Issued in May, Grey's report, "Adapt or Bust," delivered a stark message. It read, "So far, the industry has not taken changing catastrophe trends seriously enough. Climate change is likely to bring us all an even more uncertain future. If we do not take action now to understand the risks and their impact, the changing climate could kill us." Its sobering conclusion: "The insurance industry must now seize the opportunity to make a difference, not just to the future of our own industry, but to the future of society."

Insurance has always prided itself on taking a leadership role on societal issues. In the U.S. the insurance industry pushed for the establishment of official fire departments in the 19th century. More recently, the British insurance industry, as part of its campaign to be able to keep offering flood insurance, lobbied hard in the 2005 elections for better flood-defense funding.

In keeping with that history, the Lloyd's warning might be seen as a wholesale call to combat climate change. But few issues in the insurance business are that simple. The fact is, most big insurers like Prudential, Travelers and AIG are heavy investors in businesses that are believed to contribute to global warming. A 2000 report by Friends of the Earth on the investment portfolios of Britain's top insurance companies, for instance, found they invested heavily in such global oil and mining companies as ExxonMobil, Elf Aquitaine and Rio Tinto.

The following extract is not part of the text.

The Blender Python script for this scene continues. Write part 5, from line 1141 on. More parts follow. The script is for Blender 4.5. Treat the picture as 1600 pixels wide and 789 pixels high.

The problem is that insurers have historically not managed risk between their investment portfolios and their underwriting portfolios. As a result, they invest in energy companies because the return is good, without considering the risk for their underwriting side. They don't see the need to hedge their position.

For that reason, some close industry watchers doubt whether Lloyd's apocalyptic tone will revise anything. Andrew Dlugolecki, an independent climate-change consultant and a veteran of the insurance industry, says, "It's good that they have spoken out, but I don't see them as serious in changing the insurance industry." That sentiment is echoed by Michael Brune, executive director of Rainforest Action Network, which has successfully lobbied Bank of America, Citibank and major U.S. retailer Home Depot to change their sustainable-development positions. "If you want to be an environmental leader, then you need to switch from relying on dirty old energy and embrace new, renewable strategies."

You might think, from a corporate-coherence perspective, that insurers would coordinate their underwriting and investment strategies. You would be wrong. Traditionally, the underwriting and investment divisions of Big Insurance have been run as autonomous operations. "There's a real disconnect between the investment side and the acknowledgment of climate change," says Matthew Arnold, who tracks the U.S. insurance industry as a director of the consultancy Sustainable Finance.

Some insurers, however, insist that they are going to begin investing in more environmentally friendly energy projects. For the past year, German giant Allianz Capital Partners has been assembling a team dedicated solely to renewable-energy investments and led by David Jones, Shell's former head of wind energy. The company estimates it will have about $600 million invested in renewable-energy infrastructure projects over the next five years--notably in wind-turbine hardware. "We have identified renewable energy as an absolute growth market," says Thomas Puetter, chief executive of Allianz. He points to China's embrace of wind power. The government has wind-mapped the entire country and is committed to building the world's largest wind-power farm, with an eventual output of 200 gigawatts.

Meanwhile, Swiss Re, which has a large U.S. presence after buying GE's reinsurance business, is breaking down the wall between investing and underwriting. By comparing its underwriting and investment portfolios, the company hopes to maximize profits from both sectors and minimize its overall risk.

Profit, of course, is what this is ultimately all about. Savvy insurance companies have realized not only that they need smart catastrophe modeling to minimize risk and help price their underwriting effectively but also that they must understand the middle- and long-term liabilities of their investments. With the growth of carbon-trading markets in Europe and the U.S.--and industry's begrudging acknowledgment that its carbon footprint is likely to be taxed in the future--polluting sectors and companies begin to look like less attractive investments.

Is there enough momentum to keep this industry movement going? There seems to be. Whereas insurers used to pass off environmental liability onto government, they now believe that climate change is so serious a threat to their business that they can't wait for government to take the initiative. "The industry is crucial to the functioning of the global economy," says Andrew Logan, energy and finance program director at the ethical-investment organization CERES. As the storm season winds down, activists pray the industry doesn't lose focus. "If there isn't a big hurricane season this year, it could slow things down. That is the larger risk," says Logan.